- _Exercise prompt_: Draw out every line with the word "this" from the listing below.

[Records from a dataset]
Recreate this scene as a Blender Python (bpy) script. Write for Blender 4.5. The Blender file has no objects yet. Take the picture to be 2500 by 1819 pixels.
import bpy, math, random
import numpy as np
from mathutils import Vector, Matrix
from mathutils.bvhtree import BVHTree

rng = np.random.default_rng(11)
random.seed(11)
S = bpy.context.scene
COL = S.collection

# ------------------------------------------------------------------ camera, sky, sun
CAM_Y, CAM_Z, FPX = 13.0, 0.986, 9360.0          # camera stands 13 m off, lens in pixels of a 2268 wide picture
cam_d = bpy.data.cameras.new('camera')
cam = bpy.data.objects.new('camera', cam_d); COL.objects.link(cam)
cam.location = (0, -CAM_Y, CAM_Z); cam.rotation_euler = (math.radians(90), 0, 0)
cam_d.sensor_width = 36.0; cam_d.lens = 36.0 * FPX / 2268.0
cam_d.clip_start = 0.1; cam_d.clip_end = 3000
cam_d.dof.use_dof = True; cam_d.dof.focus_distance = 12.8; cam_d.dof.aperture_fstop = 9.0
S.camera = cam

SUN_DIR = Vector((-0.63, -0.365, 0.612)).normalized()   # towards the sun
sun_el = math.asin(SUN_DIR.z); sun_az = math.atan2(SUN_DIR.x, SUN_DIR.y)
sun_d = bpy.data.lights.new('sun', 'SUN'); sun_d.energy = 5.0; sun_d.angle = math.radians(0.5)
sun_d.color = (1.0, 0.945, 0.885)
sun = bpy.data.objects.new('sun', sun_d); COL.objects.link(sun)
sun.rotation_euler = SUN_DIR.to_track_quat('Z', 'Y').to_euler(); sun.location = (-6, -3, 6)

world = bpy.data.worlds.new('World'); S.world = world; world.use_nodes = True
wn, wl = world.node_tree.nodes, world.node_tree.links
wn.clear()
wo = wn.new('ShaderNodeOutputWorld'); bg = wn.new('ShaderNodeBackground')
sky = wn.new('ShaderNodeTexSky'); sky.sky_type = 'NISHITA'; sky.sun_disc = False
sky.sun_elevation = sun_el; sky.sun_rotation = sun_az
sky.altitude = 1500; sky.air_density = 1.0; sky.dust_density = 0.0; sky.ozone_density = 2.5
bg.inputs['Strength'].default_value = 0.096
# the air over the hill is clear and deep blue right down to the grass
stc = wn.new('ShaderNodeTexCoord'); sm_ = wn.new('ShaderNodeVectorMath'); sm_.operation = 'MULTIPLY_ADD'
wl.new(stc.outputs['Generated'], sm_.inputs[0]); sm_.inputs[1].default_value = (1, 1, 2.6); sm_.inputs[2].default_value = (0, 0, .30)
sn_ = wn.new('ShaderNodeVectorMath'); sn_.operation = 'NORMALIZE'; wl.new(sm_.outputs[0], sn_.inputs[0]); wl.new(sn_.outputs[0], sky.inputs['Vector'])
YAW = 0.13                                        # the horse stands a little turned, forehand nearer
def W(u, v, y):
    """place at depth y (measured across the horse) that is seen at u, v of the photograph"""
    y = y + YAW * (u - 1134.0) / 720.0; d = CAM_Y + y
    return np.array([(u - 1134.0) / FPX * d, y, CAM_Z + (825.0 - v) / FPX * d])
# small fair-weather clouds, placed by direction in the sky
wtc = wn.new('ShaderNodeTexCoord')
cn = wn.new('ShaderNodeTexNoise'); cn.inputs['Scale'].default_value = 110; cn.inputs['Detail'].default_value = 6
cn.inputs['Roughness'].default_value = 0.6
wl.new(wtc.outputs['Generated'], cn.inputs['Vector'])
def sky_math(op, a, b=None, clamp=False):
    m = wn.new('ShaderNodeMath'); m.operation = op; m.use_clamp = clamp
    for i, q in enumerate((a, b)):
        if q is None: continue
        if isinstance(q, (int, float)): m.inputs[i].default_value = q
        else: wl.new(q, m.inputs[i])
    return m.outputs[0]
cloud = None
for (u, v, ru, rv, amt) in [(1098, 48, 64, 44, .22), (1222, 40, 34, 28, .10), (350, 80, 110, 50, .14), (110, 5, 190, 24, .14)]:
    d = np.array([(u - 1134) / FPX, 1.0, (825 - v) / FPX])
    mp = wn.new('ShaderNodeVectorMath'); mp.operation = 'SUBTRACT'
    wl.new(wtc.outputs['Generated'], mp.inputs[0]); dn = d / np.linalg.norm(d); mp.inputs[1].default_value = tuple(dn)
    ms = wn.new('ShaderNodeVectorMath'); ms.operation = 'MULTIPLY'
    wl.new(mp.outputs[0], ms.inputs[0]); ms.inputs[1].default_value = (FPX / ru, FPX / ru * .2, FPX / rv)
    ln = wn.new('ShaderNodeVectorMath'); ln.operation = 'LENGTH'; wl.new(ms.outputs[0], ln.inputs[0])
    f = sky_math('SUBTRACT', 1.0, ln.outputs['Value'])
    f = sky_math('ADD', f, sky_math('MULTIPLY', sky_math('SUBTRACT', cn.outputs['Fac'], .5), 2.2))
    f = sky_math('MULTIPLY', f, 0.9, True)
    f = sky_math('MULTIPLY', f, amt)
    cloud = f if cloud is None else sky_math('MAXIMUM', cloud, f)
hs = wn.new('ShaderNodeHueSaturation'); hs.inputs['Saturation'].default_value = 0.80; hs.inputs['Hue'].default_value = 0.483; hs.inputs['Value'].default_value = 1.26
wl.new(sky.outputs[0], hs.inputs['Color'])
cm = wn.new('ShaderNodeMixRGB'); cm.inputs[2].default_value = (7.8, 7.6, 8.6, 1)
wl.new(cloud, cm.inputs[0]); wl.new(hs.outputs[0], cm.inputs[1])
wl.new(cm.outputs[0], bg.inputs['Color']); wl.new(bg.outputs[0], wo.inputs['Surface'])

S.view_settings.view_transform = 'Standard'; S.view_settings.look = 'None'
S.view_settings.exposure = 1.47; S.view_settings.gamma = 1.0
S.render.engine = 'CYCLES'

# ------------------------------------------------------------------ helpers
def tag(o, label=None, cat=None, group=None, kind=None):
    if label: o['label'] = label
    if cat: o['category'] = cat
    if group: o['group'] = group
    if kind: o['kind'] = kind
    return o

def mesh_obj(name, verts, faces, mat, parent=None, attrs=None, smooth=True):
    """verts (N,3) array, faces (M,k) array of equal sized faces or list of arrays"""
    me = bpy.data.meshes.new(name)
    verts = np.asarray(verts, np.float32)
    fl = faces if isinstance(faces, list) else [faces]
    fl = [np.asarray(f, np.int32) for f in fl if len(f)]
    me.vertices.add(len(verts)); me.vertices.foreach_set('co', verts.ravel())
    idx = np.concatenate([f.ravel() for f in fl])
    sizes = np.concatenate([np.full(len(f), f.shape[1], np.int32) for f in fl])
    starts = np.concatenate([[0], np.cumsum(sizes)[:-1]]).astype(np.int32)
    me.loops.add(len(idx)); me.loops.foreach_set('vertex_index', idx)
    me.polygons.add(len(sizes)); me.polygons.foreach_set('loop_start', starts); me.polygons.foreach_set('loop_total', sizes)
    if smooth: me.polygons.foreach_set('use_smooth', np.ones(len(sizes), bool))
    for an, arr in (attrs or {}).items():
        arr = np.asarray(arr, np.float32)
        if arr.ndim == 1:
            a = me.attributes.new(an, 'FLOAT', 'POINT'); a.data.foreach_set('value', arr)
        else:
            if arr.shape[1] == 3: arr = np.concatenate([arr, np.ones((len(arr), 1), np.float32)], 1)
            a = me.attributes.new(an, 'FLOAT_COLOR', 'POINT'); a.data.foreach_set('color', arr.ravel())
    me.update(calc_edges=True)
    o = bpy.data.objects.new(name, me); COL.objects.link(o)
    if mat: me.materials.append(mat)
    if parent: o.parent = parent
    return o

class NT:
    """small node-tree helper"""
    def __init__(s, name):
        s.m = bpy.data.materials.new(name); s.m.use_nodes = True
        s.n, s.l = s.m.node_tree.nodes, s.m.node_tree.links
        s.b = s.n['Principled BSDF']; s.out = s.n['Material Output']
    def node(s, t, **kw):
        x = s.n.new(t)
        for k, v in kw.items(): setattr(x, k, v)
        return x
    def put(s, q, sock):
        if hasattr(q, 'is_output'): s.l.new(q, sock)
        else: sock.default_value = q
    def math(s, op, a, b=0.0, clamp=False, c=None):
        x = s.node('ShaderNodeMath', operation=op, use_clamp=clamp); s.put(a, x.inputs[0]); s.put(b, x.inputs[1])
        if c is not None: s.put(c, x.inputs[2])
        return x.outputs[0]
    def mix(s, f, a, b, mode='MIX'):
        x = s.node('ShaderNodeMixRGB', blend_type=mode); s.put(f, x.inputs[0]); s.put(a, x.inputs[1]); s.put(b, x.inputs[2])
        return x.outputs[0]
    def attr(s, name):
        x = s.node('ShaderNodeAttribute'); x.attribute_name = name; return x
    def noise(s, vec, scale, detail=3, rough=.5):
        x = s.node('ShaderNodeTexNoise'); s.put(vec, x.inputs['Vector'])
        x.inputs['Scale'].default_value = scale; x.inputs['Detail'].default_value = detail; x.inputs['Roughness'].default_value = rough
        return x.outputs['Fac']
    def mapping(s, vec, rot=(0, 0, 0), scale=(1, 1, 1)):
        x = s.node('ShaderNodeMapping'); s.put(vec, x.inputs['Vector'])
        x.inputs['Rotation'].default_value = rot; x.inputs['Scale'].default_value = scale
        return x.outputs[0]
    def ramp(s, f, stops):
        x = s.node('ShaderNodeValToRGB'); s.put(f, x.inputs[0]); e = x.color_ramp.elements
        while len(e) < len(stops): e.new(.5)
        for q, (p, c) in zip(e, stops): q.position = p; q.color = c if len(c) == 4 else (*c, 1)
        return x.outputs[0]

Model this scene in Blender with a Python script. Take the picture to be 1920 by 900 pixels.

- _Exercise response_:
Recreate this scene as a Blender Python (bpy) script. Write for Blender 4.5. The Blender file has no objects yet. Take the picture to be 2500 by 1819 pixels.
Model this scene in Blender with a Python script. Take the picture to be 1920 by 900 pixels.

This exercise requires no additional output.